A few days after the book came out, Minnie was reported dead by suicide, a gunshot wound to the head near a friend's house in the eastern Cape. Minnie left a note, but the gun belonged to his friend. Minnie's family, colleagues and friends are adamant that he did not kill himself, and they've said as much to the press. They think Minnie was forced to write the note. Steyn posits a related theory, “I would be prepared to accept an official finding of suicide. However I do believe he was coerced into killing himself.” Eerily, even before he died, Minnie's son posted on Facebook that he thought his father might die for his work.

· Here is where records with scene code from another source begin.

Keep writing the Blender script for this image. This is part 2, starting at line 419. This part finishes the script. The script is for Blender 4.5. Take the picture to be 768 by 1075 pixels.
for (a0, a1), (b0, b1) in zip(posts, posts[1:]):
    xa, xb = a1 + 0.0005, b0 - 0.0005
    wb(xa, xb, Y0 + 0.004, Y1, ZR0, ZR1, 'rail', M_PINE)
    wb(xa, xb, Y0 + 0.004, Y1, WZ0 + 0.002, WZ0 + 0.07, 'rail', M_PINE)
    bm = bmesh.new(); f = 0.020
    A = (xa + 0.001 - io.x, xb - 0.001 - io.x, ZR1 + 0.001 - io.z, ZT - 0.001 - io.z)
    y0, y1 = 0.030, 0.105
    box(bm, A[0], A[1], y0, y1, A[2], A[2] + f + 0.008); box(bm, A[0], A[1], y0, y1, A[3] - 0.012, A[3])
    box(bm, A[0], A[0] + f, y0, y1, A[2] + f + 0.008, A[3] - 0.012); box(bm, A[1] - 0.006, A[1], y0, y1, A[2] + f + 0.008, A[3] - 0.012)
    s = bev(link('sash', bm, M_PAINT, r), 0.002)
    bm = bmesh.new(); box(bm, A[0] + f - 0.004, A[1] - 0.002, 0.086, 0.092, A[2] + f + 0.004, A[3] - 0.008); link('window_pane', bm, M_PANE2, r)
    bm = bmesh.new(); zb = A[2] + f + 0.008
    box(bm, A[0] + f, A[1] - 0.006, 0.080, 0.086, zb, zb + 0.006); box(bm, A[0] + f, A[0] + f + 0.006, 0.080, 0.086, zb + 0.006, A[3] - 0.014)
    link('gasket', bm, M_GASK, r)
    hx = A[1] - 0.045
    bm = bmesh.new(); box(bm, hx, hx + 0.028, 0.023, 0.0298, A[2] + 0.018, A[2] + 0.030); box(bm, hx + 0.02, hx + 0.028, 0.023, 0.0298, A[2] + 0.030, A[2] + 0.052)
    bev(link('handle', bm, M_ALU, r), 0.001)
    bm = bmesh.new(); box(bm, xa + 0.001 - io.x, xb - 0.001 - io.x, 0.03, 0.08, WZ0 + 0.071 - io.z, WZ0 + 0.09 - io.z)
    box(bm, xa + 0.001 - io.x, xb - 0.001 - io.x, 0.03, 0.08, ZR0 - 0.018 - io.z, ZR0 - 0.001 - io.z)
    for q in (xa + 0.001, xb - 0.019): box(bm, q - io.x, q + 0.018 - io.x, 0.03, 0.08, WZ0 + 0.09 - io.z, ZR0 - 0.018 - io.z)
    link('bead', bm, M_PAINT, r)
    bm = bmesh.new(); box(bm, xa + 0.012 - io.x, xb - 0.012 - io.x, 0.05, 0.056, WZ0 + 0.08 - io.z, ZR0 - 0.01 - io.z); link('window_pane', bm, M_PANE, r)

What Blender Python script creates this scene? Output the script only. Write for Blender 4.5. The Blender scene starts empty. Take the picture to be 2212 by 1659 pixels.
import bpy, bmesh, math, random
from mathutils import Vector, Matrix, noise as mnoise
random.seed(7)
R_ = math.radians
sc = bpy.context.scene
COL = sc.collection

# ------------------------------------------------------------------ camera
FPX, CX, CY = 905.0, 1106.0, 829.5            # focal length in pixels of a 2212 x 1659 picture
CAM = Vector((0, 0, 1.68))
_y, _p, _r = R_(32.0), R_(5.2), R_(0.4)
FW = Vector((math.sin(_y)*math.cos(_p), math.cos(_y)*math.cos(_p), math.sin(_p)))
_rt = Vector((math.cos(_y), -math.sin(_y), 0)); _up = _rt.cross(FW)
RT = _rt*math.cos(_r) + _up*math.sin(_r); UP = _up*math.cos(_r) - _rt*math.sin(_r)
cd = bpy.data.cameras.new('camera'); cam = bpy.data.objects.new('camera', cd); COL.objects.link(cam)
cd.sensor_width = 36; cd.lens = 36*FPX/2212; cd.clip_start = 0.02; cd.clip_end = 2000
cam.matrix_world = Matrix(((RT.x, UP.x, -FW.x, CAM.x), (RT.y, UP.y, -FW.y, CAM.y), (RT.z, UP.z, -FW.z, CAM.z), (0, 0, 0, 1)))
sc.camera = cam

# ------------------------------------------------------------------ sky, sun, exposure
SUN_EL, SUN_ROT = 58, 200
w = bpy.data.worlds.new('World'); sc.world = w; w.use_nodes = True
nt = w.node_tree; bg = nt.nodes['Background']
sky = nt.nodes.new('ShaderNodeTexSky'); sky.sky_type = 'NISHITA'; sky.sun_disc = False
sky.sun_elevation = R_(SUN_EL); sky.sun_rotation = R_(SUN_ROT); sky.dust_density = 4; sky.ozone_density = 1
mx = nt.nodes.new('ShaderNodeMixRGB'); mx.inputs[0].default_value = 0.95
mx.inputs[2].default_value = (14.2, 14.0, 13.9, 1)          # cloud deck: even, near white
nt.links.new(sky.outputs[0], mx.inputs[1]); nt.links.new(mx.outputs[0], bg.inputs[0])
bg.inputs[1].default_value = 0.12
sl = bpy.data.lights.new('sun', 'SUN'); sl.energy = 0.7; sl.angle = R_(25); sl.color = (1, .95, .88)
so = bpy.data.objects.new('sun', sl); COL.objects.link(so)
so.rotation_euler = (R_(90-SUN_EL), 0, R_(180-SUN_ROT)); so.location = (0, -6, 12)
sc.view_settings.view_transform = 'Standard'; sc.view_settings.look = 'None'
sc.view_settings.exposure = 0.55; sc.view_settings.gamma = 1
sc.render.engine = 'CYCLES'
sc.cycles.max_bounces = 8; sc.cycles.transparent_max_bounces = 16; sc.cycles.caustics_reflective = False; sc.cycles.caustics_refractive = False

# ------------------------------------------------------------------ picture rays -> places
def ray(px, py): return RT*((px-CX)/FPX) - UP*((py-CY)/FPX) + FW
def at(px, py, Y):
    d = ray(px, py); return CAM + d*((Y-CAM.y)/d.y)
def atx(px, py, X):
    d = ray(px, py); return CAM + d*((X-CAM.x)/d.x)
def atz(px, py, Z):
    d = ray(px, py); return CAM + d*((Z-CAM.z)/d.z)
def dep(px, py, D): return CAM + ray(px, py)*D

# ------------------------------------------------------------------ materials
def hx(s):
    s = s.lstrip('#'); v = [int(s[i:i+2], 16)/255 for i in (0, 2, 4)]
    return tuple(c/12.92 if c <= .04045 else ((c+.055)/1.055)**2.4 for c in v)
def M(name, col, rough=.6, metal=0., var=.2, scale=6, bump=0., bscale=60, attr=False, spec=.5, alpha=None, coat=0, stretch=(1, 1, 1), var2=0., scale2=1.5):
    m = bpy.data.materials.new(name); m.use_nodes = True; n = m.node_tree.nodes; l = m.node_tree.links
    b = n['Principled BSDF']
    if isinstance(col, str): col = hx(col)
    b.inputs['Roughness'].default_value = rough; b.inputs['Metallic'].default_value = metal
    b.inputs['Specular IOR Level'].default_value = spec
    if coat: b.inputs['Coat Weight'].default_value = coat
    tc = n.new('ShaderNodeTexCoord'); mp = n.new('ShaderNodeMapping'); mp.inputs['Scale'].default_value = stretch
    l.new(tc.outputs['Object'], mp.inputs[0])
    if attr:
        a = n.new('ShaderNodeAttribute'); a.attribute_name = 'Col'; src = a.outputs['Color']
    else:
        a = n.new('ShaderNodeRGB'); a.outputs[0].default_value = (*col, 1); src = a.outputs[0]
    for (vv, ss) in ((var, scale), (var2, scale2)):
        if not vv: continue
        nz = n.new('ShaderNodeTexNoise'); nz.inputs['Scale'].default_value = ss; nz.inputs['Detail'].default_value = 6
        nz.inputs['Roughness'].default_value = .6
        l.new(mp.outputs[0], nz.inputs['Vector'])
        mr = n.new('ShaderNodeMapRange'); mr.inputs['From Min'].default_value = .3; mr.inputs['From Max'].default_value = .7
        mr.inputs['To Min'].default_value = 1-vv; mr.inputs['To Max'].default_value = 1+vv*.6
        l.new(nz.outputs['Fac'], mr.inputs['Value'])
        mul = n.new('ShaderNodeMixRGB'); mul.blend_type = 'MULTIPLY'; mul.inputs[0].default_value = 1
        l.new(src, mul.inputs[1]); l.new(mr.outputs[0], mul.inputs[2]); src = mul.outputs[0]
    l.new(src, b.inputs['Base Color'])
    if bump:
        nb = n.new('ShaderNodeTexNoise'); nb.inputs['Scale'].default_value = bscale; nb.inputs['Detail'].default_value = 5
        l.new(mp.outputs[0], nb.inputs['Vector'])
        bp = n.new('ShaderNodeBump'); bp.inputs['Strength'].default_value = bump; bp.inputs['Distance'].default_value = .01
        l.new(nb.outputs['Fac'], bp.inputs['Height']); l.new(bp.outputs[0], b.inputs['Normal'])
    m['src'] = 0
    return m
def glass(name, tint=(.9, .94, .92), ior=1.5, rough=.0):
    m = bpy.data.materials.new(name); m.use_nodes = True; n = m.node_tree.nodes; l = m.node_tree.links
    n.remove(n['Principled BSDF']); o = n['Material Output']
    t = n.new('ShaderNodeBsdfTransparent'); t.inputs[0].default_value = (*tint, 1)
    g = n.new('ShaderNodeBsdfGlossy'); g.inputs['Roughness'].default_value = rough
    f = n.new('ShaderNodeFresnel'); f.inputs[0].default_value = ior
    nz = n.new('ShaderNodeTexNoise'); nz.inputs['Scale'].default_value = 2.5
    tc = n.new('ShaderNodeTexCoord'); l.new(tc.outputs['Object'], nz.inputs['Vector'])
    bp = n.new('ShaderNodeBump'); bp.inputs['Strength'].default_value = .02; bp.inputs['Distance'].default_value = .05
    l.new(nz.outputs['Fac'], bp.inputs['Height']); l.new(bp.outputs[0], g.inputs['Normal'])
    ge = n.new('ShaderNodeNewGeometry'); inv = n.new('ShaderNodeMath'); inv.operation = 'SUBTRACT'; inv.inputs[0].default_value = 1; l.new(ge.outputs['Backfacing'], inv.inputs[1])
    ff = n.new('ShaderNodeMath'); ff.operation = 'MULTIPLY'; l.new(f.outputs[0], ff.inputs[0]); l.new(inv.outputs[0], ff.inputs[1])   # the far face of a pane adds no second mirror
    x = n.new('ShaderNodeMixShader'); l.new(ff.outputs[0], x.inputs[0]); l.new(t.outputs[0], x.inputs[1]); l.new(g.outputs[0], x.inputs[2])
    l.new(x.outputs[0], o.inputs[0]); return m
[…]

Rodriquez, his colleague conducting English language exams, knew Minnie because the two “spent a lot of time stuck in airports flying around China.” Of Minnie, his friend said, “I've known a lot of combat veterans (Mark fought in The Bush Wars) ex-cops, bikers, and other assorted tough guys and he wasn't the type to go out like this. He suffered from PTSD and like many used alcohol to cope. He had his demons, but suicidal depression was not one of them."
Steyn echoed Rodriguez, “He was worried about people looking for him, but that alone would not have made him end his life, because he was not a coward.”
“Many people will say he was paranoid,” commented Rodriquez. “I say he should have been. The years of violence in that country would change anyone. And here is a person who was at the epicenter of it.”
Col. Priscilla Naidu, the spokesperson for the South African Police Service in Eastern Cape, said in a statement that "at this stage, no foul play is suspected.” The autopsy report is not yet ready and Naidu said an inquest is continuing.
Minnie’s funeral was on Friday. Steyn described it as “traumatic” but she said, “His family mourned him with pride. He died a legend.”
Steyn is now more motivated than ever to forge ahead. “I am feeling determined to keep going. Mark died haunted by the pitiful cries of the lost boys. They still need justice.”